Given task:
Starting at the top of the records, output every line through the one that contains "SC.view_settings.exposure = 0.0;", keeping each exactly as it appears.

□ □ □ □ □ □ □

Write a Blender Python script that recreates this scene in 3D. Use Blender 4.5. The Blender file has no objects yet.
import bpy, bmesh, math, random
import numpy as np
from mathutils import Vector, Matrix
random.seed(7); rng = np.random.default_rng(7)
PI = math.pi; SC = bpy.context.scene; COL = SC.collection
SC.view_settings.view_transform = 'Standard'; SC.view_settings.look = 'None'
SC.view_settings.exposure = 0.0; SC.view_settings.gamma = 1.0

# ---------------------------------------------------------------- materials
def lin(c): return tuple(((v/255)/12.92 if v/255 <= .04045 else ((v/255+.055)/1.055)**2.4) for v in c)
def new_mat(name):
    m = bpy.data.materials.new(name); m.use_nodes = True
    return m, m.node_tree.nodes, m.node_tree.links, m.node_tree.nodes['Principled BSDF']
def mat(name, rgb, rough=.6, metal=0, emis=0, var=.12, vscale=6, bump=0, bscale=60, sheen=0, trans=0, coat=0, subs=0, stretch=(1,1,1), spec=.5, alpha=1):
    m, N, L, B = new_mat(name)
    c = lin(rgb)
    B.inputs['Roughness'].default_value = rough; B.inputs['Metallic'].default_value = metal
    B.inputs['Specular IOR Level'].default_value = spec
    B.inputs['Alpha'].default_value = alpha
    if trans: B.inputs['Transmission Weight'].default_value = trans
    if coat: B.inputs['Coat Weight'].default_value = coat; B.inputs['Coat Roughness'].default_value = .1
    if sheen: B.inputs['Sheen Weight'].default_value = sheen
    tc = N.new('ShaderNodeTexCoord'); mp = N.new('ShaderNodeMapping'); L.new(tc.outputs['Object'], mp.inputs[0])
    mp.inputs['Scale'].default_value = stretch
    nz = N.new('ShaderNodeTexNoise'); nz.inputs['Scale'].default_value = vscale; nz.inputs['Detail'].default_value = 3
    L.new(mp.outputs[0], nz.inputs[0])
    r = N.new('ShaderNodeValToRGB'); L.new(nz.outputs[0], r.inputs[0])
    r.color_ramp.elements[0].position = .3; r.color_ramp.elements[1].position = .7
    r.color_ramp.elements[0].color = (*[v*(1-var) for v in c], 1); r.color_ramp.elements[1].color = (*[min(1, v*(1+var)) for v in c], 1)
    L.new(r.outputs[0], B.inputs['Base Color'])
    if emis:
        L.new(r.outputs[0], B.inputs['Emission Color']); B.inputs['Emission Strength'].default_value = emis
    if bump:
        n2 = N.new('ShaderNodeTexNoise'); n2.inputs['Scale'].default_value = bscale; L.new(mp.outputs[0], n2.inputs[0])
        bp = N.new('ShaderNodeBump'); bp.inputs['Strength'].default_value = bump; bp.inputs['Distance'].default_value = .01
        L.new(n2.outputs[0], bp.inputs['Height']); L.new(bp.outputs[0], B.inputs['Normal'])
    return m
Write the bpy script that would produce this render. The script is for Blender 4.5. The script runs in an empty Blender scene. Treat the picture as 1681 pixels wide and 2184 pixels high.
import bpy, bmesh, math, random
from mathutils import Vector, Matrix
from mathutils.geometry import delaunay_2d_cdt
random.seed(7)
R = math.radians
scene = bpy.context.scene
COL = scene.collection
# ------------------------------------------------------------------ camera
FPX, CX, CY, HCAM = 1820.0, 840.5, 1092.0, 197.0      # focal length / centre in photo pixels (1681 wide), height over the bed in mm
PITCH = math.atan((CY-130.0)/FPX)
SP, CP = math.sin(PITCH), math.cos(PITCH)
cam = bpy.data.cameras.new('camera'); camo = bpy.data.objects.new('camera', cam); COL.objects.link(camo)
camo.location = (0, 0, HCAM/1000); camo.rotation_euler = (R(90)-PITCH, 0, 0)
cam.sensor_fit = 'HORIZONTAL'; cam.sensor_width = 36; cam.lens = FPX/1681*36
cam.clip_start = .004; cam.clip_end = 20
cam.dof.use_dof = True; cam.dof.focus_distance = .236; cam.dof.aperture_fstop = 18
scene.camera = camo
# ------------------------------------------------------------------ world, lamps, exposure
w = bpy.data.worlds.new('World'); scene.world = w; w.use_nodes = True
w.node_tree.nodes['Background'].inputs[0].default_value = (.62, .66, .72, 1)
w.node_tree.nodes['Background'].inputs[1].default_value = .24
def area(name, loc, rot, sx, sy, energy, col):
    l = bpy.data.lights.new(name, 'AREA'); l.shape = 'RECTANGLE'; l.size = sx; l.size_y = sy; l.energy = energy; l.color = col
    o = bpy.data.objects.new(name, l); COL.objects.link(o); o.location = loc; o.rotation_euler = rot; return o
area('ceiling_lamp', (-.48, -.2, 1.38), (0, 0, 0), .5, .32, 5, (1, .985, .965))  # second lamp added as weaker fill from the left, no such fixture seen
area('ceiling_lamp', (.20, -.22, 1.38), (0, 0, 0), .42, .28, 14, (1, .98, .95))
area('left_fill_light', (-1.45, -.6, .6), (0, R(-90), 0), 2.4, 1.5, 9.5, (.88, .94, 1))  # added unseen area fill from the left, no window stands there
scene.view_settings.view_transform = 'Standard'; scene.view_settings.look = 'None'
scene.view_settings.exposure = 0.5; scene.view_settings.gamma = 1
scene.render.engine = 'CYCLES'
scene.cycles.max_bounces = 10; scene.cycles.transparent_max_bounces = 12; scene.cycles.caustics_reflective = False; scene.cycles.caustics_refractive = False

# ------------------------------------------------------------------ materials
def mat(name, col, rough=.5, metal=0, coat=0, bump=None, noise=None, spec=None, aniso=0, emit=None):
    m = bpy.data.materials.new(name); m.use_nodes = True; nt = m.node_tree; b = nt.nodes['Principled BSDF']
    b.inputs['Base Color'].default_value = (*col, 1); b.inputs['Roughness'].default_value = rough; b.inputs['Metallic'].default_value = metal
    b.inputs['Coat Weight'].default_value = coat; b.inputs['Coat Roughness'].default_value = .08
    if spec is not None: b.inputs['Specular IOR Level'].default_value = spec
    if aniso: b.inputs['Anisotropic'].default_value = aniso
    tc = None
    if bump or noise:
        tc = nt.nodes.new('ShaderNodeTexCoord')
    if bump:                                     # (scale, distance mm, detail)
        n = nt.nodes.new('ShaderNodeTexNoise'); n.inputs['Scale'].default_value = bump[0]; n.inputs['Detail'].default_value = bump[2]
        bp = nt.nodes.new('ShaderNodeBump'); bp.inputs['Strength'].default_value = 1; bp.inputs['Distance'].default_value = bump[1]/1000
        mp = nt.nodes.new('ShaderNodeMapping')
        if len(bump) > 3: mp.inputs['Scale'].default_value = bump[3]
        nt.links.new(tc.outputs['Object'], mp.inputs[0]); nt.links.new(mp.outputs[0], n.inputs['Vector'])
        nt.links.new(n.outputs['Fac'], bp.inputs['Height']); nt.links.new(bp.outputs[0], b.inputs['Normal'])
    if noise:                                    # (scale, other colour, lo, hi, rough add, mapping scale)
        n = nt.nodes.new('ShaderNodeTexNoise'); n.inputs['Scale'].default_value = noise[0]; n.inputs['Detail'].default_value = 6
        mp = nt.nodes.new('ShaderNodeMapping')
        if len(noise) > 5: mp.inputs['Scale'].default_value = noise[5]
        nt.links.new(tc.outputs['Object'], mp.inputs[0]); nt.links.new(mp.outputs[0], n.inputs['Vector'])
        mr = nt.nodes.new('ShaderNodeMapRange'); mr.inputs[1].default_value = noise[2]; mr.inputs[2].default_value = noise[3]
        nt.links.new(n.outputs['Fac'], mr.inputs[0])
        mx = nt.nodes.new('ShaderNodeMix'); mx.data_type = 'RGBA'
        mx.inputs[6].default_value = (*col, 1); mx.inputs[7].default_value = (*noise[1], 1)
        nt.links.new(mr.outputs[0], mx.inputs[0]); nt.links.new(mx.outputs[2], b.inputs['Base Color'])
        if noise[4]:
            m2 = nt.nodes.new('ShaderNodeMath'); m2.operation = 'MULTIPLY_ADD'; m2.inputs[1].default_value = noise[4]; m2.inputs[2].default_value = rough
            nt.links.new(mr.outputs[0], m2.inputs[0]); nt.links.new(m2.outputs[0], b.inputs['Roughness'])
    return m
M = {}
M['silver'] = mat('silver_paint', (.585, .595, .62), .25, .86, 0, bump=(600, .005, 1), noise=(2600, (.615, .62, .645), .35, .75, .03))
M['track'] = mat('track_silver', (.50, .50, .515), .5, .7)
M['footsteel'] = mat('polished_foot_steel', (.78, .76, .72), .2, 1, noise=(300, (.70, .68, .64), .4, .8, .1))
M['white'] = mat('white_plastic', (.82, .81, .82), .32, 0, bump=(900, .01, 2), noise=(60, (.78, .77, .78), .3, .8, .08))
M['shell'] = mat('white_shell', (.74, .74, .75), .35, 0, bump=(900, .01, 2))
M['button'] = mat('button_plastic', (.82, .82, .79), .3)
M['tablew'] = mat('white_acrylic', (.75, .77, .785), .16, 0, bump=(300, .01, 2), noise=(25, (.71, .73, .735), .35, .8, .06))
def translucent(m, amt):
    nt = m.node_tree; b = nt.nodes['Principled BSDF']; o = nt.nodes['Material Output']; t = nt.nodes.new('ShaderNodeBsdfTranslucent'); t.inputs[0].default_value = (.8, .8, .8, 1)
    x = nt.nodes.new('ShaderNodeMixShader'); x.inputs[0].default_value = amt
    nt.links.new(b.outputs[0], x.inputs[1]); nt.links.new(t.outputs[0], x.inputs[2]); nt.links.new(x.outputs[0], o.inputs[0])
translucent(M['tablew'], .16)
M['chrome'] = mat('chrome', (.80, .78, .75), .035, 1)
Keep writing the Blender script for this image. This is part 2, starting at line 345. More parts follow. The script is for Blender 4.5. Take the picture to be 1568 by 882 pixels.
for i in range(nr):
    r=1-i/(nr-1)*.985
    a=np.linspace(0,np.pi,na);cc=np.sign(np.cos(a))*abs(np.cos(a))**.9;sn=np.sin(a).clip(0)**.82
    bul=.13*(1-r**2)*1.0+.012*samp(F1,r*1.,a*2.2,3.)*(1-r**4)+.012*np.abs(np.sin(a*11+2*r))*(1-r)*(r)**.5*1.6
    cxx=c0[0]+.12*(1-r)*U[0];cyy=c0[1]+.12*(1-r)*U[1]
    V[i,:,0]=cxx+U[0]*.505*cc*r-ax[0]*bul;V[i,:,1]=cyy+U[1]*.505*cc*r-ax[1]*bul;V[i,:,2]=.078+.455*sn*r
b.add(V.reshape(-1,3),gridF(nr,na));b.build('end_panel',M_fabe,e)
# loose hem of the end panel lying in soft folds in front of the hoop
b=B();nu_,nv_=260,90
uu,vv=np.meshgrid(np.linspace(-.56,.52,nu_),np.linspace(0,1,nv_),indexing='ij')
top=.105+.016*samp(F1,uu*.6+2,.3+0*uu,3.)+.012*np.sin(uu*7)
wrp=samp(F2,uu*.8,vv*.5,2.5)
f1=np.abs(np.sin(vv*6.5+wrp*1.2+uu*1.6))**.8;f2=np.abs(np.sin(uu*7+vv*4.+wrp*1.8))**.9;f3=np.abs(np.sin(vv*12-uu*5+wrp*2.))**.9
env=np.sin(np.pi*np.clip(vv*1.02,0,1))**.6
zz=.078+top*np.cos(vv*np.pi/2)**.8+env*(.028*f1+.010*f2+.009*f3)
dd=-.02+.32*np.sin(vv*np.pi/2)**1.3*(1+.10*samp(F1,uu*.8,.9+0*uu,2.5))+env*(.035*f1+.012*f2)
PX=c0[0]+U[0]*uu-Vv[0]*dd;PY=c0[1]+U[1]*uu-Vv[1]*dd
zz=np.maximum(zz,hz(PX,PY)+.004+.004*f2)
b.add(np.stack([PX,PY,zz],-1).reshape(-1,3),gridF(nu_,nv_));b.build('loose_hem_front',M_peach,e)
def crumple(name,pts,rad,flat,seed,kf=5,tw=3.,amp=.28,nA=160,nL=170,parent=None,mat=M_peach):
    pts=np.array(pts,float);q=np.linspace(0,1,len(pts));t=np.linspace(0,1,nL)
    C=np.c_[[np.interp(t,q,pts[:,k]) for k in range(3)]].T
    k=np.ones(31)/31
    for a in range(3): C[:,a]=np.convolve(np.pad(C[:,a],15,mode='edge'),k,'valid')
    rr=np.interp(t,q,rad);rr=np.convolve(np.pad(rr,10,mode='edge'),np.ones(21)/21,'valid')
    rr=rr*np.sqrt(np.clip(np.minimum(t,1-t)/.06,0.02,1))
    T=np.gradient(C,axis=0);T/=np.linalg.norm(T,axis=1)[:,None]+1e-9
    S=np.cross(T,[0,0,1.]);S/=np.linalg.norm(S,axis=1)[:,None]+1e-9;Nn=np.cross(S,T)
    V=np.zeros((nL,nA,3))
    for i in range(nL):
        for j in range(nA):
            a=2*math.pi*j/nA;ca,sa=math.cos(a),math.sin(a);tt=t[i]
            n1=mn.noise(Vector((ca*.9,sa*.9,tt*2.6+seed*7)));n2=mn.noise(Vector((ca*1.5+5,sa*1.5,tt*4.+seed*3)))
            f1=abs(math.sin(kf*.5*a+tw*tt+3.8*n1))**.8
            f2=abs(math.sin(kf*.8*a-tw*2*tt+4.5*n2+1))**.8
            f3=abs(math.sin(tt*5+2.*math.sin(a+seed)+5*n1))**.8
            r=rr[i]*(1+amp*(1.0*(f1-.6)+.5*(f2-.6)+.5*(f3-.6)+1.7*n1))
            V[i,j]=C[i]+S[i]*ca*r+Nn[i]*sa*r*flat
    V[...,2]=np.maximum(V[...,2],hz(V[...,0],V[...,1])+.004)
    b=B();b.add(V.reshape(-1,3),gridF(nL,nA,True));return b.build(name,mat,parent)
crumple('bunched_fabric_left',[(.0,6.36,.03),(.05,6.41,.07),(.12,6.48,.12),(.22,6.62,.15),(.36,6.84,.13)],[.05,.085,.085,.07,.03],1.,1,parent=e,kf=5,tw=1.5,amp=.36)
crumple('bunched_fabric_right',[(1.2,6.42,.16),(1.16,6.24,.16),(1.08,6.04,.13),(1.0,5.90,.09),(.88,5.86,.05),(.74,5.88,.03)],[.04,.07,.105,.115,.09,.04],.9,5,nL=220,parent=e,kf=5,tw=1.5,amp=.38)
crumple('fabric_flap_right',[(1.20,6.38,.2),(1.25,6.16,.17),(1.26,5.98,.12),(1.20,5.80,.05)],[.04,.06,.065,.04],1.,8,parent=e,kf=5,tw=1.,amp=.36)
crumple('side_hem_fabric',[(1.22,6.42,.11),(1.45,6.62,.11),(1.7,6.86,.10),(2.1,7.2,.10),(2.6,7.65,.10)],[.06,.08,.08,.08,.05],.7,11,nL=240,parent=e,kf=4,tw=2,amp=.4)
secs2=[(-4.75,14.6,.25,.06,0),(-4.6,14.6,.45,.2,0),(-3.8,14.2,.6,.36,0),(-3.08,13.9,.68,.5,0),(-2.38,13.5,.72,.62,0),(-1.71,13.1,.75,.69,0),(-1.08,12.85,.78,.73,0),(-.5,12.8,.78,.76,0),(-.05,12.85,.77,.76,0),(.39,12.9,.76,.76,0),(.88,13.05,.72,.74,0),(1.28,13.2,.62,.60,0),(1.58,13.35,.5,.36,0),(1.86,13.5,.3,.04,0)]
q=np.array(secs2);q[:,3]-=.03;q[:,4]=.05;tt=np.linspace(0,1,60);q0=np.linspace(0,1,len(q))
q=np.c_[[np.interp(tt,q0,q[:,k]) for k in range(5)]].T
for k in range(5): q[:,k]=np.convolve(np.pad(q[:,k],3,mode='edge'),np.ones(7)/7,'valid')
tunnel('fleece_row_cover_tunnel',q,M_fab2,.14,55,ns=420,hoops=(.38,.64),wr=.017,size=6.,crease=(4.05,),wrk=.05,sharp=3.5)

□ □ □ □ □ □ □

Final result:
Write a Blender Python script that recreates this scene in 3D. Use Blender 4.5. The Blender file has no objects yet.
import bpy, bmesh, math, random
import numpy as np
from mathutils import Vector, Matrix
random.seed(7); rng = np.random.default_rng(7)
PI = math.pi; SC = bpy.context.scene; COL = SC.collection
SC.view_settings.view_transform = 'Standard'; SC.view_settings.look = 'None'
SC.view_settings.exposure = 0.0; SC.view_settings.gamma = 1.0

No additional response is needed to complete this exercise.